» **Written exercise**: Both the line containing "Write the bpy" and the line containing "rad = math.radians" are to be reproduced exactly, along with every line between them, and nothing more.

» **Data records**:
=-=-=-=-=
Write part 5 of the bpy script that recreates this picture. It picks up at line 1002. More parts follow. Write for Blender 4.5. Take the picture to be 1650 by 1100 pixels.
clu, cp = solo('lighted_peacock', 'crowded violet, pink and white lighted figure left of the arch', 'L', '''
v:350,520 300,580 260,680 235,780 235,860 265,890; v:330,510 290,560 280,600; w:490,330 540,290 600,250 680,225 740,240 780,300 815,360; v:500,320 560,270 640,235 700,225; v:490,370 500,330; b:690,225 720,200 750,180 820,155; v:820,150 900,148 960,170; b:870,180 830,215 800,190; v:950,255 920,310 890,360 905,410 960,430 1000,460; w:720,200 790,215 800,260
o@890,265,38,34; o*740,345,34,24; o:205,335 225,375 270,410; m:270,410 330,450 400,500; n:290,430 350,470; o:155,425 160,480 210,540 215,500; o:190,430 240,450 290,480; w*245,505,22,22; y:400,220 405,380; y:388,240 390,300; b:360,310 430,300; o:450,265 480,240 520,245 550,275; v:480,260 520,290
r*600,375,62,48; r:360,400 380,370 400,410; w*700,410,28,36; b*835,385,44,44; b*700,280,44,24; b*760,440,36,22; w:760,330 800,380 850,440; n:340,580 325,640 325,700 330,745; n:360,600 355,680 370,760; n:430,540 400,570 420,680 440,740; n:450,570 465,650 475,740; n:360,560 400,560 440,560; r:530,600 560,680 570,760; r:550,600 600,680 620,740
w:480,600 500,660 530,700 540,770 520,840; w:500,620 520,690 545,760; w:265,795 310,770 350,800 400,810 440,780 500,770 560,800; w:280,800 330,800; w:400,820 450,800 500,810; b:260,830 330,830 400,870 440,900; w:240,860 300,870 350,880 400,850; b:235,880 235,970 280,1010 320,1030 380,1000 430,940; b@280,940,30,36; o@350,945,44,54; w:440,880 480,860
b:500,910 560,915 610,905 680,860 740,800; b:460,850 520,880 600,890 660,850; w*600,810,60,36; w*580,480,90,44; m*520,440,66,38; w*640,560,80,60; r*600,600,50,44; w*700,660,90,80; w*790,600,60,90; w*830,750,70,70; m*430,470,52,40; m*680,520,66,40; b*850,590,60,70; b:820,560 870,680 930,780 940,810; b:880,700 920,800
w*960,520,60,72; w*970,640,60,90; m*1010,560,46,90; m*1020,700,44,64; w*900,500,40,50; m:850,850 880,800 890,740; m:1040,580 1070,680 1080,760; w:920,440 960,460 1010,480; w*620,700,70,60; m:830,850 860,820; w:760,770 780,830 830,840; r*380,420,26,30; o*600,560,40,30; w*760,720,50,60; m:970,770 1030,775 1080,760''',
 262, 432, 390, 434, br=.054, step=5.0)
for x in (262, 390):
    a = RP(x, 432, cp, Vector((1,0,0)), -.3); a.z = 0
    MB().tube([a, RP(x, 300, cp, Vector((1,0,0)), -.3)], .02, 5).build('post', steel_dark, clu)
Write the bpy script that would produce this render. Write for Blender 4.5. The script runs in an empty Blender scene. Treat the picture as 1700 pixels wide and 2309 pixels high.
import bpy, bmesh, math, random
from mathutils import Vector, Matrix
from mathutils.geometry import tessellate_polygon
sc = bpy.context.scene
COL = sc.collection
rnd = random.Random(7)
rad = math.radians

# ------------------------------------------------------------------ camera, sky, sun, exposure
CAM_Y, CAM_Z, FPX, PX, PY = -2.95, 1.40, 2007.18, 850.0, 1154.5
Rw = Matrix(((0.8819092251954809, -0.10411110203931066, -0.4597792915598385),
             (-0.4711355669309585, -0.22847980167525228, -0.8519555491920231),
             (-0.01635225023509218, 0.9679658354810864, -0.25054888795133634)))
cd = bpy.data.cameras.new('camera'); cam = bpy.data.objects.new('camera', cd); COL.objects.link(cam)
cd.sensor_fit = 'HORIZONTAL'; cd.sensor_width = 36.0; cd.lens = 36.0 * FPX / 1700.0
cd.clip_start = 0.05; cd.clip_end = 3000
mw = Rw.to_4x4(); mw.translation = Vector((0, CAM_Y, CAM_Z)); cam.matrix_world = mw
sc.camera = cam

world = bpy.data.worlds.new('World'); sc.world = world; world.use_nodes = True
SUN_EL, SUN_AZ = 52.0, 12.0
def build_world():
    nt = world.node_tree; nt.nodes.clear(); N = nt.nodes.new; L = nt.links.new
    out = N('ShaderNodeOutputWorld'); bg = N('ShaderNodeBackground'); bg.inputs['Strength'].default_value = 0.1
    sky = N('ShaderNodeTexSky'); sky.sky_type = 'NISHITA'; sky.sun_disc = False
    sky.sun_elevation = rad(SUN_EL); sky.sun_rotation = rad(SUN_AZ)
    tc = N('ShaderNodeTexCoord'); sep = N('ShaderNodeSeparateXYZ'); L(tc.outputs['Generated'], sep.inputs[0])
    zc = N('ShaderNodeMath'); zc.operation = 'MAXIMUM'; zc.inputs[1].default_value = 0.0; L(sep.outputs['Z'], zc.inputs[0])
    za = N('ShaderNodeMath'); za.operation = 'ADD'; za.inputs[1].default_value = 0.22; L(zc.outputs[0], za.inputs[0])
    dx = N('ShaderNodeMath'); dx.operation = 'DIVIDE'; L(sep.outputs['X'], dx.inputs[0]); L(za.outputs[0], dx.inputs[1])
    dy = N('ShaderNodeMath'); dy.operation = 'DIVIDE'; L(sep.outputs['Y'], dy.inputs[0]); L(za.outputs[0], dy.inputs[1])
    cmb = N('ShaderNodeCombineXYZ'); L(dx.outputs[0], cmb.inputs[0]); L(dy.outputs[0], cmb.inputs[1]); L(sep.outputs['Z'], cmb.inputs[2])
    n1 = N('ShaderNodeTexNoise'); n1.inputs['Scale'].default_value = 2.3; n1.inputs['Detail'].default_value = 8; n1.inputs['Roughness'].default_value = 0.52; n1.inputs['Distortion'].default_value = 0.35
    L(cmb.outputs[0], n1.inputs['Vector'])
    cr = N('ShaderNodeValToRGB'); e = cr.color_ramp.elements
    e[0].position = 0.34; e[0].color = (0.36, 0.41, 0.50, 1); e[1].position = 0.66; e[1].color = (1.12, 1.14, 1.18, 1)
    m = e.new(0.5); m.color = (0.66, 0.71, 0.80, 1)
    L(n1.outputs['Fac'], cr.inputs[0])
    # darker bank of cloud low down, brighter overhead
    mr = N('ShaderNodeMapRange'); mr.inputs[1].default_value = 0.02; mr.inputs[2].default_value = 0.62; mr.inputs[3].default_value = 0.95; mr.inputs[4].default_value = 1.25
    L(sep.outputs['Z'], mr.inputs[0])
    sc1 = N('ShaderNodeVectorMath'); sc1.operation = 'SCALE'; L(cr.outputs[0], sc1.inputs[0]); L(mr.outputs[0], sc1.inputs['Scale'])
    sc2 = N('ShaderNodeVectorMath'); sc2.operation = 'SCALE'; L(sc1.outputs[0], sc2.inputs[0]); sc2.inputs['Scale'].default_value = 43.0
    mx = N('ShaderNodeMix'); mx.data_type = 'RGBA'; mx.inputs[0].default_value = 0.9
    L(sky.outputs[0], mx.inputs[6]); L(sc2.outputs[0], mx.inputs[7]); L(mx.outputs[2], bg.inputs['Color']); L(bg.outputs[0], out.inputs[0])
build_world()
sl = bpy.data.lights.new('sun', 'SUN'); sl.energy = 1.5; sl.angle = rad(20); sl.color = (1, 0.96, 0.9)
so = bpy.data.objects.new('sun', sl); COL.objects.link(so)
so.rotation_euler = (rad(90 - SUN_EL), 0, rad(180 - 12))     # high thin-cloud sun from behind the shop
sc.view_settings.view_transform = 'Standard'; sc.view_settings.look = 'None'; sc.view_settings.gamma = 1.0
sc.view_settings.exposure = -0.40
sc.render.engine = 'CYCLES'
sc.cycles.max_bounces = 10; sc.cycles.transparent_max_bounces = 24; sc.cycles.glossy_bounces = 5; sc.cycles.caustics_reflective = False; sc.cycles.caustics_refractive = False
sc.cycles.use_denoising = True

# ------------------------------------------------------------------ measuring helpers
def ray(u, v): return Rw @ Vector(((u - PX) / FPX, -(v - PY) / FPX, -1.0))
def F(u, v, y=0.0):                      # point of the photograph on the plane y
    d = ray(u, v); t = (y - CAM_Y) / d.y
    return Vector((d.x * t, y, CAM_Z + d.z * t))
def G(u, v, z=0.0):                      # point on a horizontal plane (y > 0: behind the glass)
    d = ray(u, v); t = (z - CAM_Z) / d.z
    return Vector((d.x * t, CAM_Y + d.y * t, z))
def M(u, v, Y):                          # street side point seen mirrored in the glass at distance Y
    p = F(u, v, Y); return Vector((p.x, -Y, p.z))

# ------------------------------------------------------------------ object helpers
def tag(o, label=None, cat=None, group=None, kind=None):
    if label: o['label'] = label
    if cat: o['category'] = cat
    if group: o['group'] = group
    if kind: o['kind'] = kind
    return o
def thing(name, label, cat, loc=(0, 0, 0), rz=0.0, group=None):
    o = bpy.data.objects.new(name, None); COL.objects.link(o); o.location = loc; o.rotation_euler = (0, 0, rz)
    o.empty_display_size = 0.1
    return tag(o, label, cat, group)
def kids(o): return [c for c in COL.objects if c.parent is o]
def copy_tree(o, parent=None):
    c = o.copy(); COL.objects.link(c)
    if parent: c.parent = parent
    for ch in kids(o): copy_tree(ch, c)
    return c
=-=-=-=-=
» **Reply**:
Write the bpy script that would produce this render. Write for Blender 4.5. The script runs in an empty Blender scene. Treat the picture as 1700 pixels wide and 2309 pixels high.
import bpy, bmesh, math, random
from mathutils import Vector, Matrix
from mathutils.geometry import tessellate_polygon
sc = bpy.context.scene
COL = sc.collection
rnd = random.Random(7)
rad = math.radians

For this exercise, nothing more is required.